• _Dataset content_
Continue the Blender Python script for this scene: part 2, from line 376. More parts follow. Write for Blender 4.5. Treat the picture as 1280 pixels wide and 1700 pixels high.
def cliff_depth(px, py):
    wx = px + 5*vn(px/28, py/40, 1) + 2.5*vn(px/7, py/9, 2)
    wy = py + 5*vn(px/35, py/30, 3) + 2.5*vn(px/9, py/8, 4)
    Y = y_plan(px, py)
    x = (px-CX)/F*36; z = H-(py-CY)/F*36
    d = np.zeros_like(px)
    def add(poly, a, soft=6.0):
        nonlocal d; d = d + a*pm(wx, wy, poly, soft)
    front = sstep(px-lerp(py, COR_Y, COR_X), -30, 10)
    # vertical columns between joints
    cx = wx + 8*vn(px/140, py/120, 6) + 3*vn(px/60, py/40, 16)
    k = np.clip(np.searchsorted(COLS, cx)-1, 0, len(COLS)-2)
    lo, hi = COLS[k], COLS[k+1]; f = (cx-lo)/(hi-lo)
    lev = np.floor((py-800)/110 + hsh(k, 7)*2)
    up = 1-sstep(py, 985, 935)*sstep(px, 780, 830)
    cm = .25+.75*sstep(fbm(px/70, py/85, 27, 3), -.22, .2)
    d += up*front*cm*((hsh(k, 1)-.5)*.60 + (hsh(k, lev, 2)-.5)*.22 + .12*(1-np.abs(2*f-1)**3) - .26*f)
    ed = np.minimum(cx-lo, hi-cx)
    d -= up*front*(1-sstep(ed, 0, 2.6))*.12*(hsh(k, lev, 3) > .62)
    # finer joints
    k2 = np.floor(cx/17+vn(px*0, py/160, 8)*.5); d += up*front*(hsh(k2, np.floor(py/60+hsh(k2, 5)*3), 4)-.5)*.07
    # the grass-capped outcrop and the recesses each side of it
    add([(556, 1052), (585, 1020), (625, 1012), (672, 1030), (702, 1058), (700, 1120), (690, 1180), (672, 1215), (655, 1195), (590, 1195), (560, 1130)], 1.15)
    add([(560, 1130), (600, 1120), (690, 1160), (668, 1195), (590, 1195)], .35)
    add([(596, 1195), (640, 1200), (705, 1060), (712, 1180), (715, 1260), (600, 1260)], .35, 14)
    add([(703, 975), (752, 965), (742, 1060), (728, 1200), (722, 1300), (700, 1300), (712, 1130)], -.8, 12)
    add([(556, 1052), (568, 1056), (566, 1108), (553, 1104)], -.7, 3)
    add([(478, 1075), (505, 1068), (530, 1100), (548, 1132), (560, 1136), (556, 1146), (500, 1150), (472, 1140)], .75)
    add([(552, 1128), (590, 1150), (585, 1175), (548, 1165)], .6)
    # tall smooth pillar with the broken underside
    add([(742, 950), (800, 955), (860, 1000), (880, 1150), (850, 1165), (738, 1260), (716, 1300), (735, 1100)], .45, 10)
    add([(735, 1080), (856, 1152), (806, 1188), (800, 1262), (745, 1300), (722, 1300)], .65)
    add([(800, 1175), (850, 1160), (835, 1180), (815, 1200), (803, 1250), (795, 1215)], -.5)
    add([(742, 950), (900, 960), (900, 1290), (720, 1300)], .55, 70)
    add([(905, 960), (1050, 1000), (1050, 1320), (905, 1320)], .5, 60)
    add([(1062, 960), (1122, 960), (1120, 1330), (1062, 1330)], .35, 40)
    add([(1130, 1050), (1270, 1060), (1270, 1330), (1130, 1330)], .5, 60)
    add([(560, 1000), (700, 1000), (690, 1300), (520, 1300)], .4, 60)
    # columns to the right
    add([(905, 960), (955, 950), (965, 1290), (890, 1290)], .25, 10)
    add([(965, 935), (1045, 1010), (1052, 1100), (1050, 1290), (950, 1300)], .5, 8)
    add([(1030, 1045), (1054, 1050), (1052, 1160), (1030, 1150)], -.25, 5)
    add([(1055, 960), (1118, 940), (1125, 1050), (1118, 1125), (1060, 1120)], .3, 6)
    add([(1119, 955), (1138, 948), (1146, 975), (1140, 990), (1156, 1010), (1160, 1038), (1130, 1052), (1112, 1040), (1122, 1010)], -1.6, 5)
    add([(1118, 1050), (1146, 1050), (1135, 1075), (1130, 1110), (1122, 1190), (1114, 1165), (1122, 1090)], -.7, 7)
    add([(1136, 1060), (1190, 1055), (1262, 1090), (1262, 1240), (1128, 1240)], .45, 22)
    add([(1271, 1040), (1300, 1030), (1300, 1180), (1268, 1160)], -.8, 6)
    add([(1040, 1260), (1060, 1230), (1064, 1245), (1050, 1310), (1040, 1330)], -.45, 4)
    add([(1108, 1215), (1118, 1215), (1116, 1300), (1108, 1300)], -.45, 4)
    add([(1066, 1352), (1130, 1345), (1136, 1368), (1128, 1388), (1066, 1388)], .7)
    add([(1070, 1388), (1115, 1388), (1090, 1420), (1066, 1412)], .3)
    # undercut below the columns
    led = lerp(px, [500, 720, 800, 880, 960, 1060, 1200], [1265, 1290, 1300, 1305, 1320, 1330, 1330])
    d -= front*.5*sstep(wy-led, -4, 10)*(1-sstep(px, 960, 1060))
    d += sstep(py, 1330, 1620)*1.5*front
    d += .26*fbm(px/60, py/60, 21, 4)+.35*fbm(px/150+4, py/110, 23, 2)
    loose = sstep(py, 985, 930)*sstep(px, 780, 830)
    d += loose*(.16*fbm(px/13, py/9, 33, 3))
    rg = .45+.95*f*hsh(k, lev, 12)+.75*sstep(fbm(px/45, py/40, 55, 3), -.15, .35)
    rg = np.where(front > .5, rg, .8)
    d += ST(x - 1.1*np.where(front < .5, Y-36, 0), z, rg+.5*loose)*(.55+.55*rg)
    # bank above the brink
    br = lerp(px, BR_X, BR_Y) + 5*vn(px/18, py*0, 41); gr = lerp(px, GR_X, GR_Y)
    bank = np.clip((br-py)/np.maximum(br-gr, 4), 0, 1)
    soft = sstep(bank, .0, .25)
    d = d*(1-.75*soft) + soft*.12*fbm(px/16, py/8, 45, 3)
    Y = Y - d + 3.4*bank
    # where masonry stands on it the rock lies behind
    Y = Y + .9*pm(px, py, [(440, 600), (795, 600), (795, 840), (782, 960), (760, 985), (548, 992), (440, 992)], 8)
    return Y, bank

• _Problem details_
Take the lines above and print them exactly.

• _Written solution_
Continue the Blender Python script for this scene: part 2, from line 376. More parts follow. Write for Blender 4.5. Treat the picture as 1280 pixels wide and 1700 pixels high.
def cliff_depth(px, py):
    wx = px + 5*vn(px/28, py/40, 1) + 2.5*vn(px/7, py/9, 2)
    wy = py + 5*vn(px/35, py/30, 3) + 2.5*vn(px/9, py/8, 4)
    Y = y_plan(px, py)
    x = (px-CX)/F*36; z = H-(py-CY)/F*36
    d = np.zeros_like(px)
    def add(poly, a, soft=6.0):
        nonlocal d; d = d + a*pm(wx, wy, poly, soft)
    front = sstep(px-lerp(py, COR_Y, COR_X), -30, 10)
    # vertical columns between joints
    cx = wx + 8*vn(px/140, py/120, 6) + 3*vn(px/60, py/40, 16)
    k = np.clip(np.searchsorted(COLS, cx)-1, 0, len(COLS)-2)
    lo, hi = COLS[k], COLS[k+1]; f = (cx-lo)/(hi-lo)
    lev = np.floor((py-800)/110 + hsh(k, 7)*2)
    up = 1-sstep(py, 985, 935)*sstep(px, 780, 830)
    cm = .25+.75*sstep(fbm(px/70, py/85, 27, 3), -.22, .2)
    d += up*front*cm*((hsh(k, 1)-.5)*.60 + (hsh(k, lev, 2)-.5)*.22 + .12*(1-np.abs(2*f-1)**3) - .26*f)
    ed = np.minimum(cx-lo, hi-cx)
    d -= up*front*(1-sstep(ed, 0, 2.6))*.12*(hsh(k, lev, 3) > .62)
    # finer joints
    k2 = np.floor(cx/17+vn(px*0, py/160, 8)*.5); d += up*front*(hsh(k2, np.floor(py/60+hsh(k2, 5)*3), 4)-.5)*.07
    # the grass-capped outcrop and the recesses each side of it
    add([(556, 1052), (585, 1020), (625, 1012), (672, 1030), (702, 1058), (700, 1120), (690, 1180), (672, 1215), (655, 1195), (590, 1195), (560, 1130)], 1.15)
    add([(560, 1130), (600, 1120), (690, 1160), (668, 1195), (590, 1195)], .35)
    add([(596, 1195), (640, 1200), (705, 1060), (712, 1180), (715, 1260), (600, 1260)], .35, 14)
    add([(703, 975), (752, 965), (742, 1060), (728, 1200), (722, 1300), (700, 1300), (712, 1130)], -.8, 12)
    add([(556, 1052), (568, 1056), (566, 1108), (553, 1104)], -.7, 3)
    add([(478, 1075), (505, 1068), (530, 1100), (548, 1132), (560, 1136), (556, 1146), (500, 1150), (472, 1140)], .75)
    add([(552, 1128), (590, 1150), (585, 1175), (548, 1165)], .6)
    # tall smooth pillar with the broken underside
    add([(742, 950), (800, 955), (860, 1000), (880, 1150), (850, 1165), (738, 1260), (716, 1300), (735, 1100)], .45, 10)
    add([(735, 1080), (856, 1152), (806, 1188), (800, 1262), (745, 1300), (722, 1300)], .65)
    add([(800, 1175), (850, 1160), (835, 1180), (815, 1200), (803, 1250), (795, 1215)], -.5)
    add([(742, 950), (900, 960), (900, 1290), (720, 1300)], .55, 70)
    add([(905, 960), (1050, 1000), (1050, 1320), (905, 1320)], .5, 60)
    add([(1062, 960), (1122, 960), (1120, 1330), (1062, 1330)], .35, 40)
    add([(1130, 1050), (1270, 1060), (1270, 1330), (1130, 1330)], .5, 60)
    add([(560, 1000), (700, 1000), (690, 1300), (520, 1300)], .4, 60)
    # columns to the right
    add([(905, 960), (955, 950), (965, 1290), (890, 1290)], .25, 10)
    add([(965, 935), (1045, 1010), (1052, 1100), (1050, 1290), (950, 1300)], .5, 8)
    add([(1030, 1045), (1054, 1050), (1052, 1160), (1030, 1150)], -.25, 5)
    add([(1055, 960), (1118, 940), (1125, 1050), (1118, 1125), (1060, 1120)], .3, 6)
    add([(1119, 955), (1138, 948), (1146, 975), (1140, 990), (1156, 1010), (1160, 1038), (1130, 1052), (1112, 1040), (1122, 1010)], -1.6, 5)
    add([(1118, 1050), (1146, 1050), (1135, 1075), (1130, 1110), (1122, 1190), (1114, 1165), (1122, 1090)], -.7, 7)
    add([(1136, 1060), (1190, 1055), (1262, 1090), (1262, 1240), (1128, 1240)], .45, 22)
    add([(1271, 1040), (1300, 1030), (1300, 1180), (1268, 1160)], -.8, 6)
    add([(1040, 1260), (1060, 1230), (1064, 1245), (1050, 1310), (1040, 1330)], -.45, 4)
    add([(1108, 1215), (1118, 1215), (1116, 1300), (1108, 1300)], -.45, 4)
    add([(1066, 1352), (1130, 1345), (1136, 1368), (1128, 1388), (1066, 1388)], .7)
    add([(1070, 1388), (1115, 1388), (1090, 1420), (1066, 1412)], .3)
    # undercut below the columns
    led = lerp(px, [500, 720, 800, 880, 960, 1060, 1200], [1265, 1290, 1300, 1305, 1320, 1330, 1330])
    d -= front*.5*sstep(wy-led, -4, 10)*(1-sstep(px, 960, 1060))
    d += sstep(py, 1330, 1620)*1.5*front
    d += .26*fbm(px/60, py/60, 21, 4)+.35*fbm(px/150+4, py/110, 23, 2)
    loose = sstep(py, 985, 930)*sstep(px, 780, 830)
    d += loose*(.16*fbm(px/13, py/9, 33, 3))
    rg = .45+.95*f*hsh(k, lev, 12)+.75*sstep(fbm(px/45, py/40, 55, 3), -.15, .35)
    rg = np.where(front > .5, rg, .8)
    d += ST(x - 1.1*np.where(front < .5, Y-36, 0), z, rg+.5*loose)*(.55+.55*rg)
    # bank above the brink
    br = lerp(px, BR_X, BR_Y) + 5*vn(px/18, py*0, 41); gr = lerp(px, GR_X, GR_Y)
    bank = np.clip((br-py)/np.maximum(br-gr, 4), 0, 1)
    soft = sstep(bank, .0, .25)
    d = d*(1-.75*soft) + soft*.12*fbm(px/16, py/8, 45, 3)
    Y = Y - d + 3.4*bank
    # where masonry stands on it the rock lies behind
    Y = Y + .9*pm(px, py, [(440, 600), (795, 600), (795, 840), (782, 960), (760, 985), (548, 992), (440, 992)], 8)
    return Y, bank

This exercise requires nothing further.